In the feature of this issue we:
- Look back on the election and what messages the results contain;
- Look forward to life with the GNU and what it will mean for the majority of poor and working-class South Africans; and
- Look at the opportunities and challenges for the Left right now.
The Editorial uses the example of the Popular Front in the recent French elections, in which a broad left was able to unite behind a campaign to keep the hard right from becoming the government. It’s time for the Left to talk.

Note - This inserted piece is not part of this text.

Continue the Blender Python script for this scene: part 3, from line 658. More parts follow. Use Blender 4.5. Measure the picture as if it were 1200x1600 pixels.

Will Shoki takes us on a tour of the array of elections that have taken place this year and those still to come. We pass by the curbing of Narendra Modi in India, the overwhelming victory of Claudia Sheinbaum in Mexico, the victory of the Popular Front in France and the massive parliamentary majority, with a mere 34% vote share, for a right-wing Labour Party in the UK before taking a peek at the US election in November.
After that global overview, we focus on the South African elections. Mazibuko Jara and Gunnett Kaaf explain why there is no GNU but rather a neoliberal pact trying to stabilise a political and social system in deep crisis. They look at the implications for the Tripartite Alliance. Andile Zulu shows how democracy is under attack from big business and how we are in danger of swallowing their story about how their interests are really our interests too. Enver Motala focuses on the indifference of a high proportion of the electorate to the parliamentary process and how we can begin to see an alternative by garnering the lessons from modern experiences of struggle. And finally, in the feature, we interview Siney Kgara, head of Nehawu’s Policy Development Unit, for a view of the election and the GNU. He proposes that a popular left front must be urgently built around the material interests of working-class communities and that we must overcome the Left sectarianism of the past. These are interestingly similar sentiments to those expressed in the Editorial.
Our Moment of History in this issue is the 40th anniversary of the Vaal Uprising. Noor Nieftagodien, head of the History Workshop at Wits, takes us through its causes and, most importantly, the profound effect that the alliance forged between workers, communities and students had on the further development of the struggle nationally.
James van Duuren takes a deep dive into the NHI, with a plea to look at it objectively rather than from a position of political partisanship. He explains the problem with the private sector’s pursuit of its commercial interest, as well as giving detail on the major deficiencies in the NHI as it is currently proposed. And Jeff Rudin does his best to puncture the fairytale that “is the belief that the political leaders of profit-maximising economies will do anything fundamental to adopt and enforce what climate science says is needed to stop human extinction”.
We have a very full international section. In an article on the recent spate of West African coups, Paul Martial explains that, despite some appearances, there is nothing progressive about them. Just a question of “changing masters”. The mass Kenyan protests in June excited the Left around the world, and with good reason. Rasna Warah explains what was unique about these protests and their impact on the future of Kenyan politics. Louis Reynolds exposes, factually, the policy of starvation as a weapon of war in Gaza, and its consequences, especially for children. Sushovan Dhar follows up on his article before the Indian election with an analysis of the results and the impact that his loss of an outright majority may have on Narendra Modi and the BJP. Lewis Barnes asks the question ‘can we vote away fascism in the US?’ and concludes that the answer to the fascist threat does not lie in the Democrats but in building popular resistance. And finally, Lucien van der Walt weaves an obituary of Kenyan activist and author Zarina Patel, into stories of the Kenyan Left and labour movement.
And finally, what you have all been waiting for. The latest episode of our comic strip, ‘The Reluctant President’, in which Cyril Ramaphosa plots with Tshepo how to conceal the ANC’s alliance with the DA by wrapping it up in a GNU…and laments all this politics which is interfering with his real love – his super-expensive cows.